25.It is the Plaintiff’s case that the Defendants held his title deeds for more than five (5) years without any justification. During the time he was not able to utilize the suit properties. He could not dispose them to willing buyers. It also exposed him to psychological and emotional distress and ridicule.
26.He has suffered damage and is entitled to be compensated.In the case of Otieno Vs. General Motors East Africa Ltd & 2 Others (2022) KEHC 11475 the court stated as follows;20.The Honourable Court takes note of the doctrine that the award of general damages is an exercise of discretion by the trial court based on the evidence and impressions on demeanour of witnesses made by the learned trial Magistrate”.I award the Plaintiff Kshs. 1,000,000/= which I think is adequate compensation.
27.In conclusion I find that the Plaintiff has proved his case as against the Defendants in a balance of probabilities.

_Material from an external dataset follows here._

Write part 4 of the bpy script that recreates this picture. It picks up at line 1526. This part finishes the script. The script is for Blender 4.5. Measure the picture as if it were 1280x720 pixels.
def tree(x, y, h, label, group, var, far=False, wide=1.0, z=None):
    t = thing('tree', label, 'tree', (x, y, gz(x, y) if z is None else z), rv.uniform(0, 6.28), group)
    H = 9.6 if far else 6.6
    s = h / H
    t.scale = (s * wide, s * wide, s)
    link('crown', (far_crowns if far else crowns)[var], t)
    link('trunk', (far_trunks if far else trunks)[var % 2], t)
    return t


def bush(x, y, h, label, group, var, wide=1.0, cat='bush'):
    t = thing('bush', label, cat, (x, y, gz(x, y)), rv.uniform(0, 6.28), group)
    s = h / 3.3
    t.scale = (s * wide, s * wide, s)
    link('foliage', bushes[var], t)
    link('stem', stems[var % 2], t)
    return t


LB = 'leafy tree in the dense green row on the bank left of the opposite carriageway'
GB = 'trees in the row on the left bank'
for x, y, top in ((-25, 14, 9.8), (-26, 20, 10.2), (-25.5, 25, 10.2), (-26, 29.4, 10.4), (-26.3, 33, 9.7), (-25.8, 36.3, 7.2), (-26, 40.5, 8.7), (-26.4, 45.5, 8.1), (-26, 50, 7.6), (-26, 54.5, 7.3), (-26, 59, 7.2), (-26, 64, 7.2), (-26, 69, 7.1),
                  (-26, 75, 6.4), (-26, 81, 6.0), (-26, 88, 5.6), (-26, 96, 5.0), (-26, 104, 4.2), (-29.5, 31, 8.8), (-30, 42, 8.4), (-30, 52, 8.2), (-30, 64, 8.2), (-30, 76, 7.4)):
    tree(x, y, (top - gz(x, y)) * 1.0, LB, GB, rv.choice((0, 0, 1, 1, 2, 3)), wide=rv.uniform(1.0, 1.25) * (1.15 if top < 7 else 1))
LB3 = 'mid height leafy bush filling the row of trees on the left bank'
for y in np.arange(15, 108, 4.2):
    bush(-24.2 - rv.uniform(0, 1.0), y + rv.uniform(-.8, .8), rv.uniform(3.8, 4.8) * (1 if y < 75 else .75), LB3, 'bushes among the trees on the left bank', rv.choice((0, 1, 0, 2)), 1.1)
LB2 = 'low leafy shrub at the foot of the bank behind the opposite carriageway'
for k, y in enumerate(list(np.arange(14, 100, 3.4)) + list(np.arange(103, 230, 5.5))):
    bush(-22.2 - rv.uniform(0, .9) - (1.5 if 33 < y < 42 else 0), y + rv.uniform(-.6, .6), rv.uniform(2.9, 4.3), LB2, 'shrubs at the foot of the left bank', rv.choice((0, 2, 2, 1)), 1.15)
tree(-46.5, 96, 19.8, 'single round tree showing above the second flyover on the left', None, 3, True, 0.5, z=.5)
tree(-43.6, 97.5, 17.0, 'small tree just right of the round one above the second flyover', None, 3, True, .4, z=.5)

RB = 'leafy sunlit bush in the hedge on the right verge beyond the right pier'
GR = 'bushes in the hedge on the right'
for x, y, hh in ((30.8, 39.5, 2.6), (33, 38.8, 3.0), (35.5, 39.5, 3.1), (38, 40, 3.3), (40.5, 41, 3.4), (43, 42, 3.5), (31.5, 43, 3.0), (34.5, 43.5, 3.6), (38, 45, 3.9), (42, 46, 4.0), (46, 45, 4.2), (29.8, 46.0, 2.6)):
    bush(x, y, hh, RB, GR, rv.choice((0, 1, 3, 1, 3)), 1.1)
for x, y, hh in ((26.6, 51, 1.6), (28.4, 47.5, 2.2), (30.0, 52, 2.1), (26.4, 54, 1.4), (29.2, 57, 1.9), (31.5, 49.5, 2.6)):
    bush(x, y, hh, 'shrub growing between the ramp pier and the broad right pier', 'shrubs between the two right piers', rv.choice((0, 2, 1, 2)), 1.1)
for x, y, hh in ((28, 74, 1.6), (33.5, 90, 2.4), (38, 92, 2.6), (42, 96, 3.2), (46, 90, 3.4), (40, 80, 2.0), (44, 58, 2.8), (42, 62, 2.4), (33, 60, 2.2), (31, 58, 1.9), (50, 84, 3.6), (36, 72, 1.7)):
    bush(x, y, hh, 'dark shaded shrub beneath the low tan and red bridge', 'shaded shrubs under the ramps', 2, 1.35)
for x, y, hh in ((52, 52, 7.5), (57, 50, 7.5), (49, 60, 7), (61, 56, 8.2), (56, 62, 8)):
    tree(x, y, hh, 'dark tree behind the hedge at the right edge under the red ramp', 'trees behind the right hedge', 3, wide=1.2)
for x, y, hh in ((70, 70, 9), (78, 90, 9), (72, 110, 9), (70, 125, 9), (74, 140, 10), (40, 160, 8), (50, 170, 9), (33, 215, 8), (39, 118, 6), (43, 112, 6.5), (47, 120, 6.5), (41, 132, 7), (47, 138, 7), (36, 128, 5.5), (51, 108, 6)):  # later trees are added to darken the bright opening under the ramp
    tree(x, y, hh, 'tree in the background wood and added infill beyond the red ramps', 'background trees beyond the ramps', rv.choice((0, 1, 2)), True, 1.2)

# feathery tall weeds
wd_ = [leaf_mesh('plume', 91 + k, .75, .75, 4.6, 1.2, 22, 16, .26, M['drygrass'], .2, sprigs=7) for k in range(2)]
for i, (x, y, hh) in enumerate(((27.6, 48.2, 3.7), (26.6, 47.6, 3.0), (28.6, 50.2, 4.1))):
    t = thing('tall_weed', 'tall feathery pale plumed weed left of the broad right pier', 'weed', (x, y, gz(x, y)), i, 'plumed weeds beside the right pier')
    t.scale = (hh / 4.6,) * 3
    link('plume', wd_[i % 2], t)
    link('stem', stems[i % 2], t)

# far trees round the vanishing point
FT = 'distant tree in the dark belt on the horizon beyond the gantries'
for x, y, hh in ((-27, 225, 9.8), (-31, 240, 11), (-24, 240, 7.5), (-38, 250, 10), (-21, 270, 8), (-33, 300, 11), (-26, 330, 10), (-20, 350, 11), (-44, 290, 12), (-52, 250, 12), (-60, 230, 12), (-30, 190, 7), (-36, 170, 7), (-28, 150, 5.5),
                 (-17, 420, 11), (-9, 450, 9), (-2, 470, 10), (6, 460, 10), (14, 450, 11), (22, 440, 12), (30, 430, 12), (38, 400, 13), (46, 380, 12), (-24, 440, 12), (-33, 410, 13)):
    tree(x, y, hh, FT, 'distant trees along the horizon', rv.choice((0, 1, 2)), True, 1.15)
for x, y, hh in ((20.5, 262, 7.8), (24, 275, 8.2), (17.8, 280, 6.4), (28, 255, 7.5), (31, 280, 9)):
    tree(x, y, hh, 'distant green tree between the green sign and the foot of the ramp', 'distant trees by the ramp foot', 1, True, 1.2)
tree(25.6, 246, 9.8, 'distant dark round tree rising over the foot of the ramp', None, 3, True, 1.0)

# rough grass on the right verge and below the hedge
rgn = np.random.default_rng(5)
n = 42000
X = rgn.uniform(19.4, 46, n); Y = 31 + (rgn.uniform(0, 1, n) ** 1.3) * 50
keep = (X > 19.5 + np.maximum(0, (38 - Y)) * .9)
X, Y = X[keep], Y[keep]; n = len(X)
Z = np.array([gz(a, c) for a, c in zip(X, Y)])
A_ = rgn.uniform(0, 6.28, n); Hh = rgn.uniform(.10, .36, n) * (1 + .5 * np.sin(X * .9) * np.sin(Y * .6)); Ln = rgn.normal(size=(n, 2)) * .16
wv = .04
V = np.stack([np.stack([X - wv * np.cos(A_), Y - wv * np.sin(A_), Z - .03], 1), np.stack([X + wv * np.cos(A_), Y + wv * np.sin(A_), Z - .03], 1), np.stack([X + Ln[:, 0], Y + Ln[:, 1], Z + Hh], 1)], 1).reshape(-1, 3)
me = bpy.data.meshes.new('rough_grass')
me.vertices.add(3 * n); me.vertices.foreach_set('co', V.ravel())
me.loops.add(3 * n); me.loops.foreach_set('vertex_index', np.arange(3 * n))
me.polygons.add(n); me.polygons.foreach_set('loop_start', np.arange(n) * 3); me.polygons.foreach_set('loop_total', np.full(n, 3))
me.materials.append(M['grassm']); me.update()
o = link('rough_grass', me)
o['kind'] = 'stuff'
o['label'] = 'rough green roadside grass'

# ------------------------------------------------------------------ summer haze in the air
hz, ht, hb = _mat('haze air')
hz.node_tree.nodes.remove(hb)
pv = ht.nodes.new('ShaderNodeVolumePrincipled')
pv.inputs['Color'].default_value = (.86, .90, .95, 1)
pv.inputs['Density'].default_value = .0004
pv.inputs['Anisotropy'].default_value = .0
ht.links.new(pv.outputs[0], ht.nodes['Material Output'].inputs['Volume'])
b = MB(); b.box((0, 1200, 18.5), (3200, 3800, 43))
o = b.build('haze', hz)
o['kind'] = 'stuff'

28.Accordingly Judgement is entered for the plaintiff as against the Defendants as follows;a.A declaration that the Plaintiff is not a guarantor in favour of the 1st Defendant in consideration for a loan facility extended by the 3rd Defendant to the 1st Defendant.b.A declaration that the exercise of lien over the Plaintiff’s original title documents over L.R. No. Kajiado/Kitengela/46021 and L.R. No. Kajiado/Kitengela/46022 is illegal, null and void.c.General damages Kshs.1,000,000/=d.Costs of the suit and interest.
DATED, SIGNED AND DELIVERED VIRTUALLY AT KAJIADO THIS 16TH DAY OF JUNE 2025.L.KOMINGOIJUDGE.In the presence of:Ms. Katao for the Plaintiff.N/A for the 1st & 2nd Defendants.Court Assistant – Mutisya.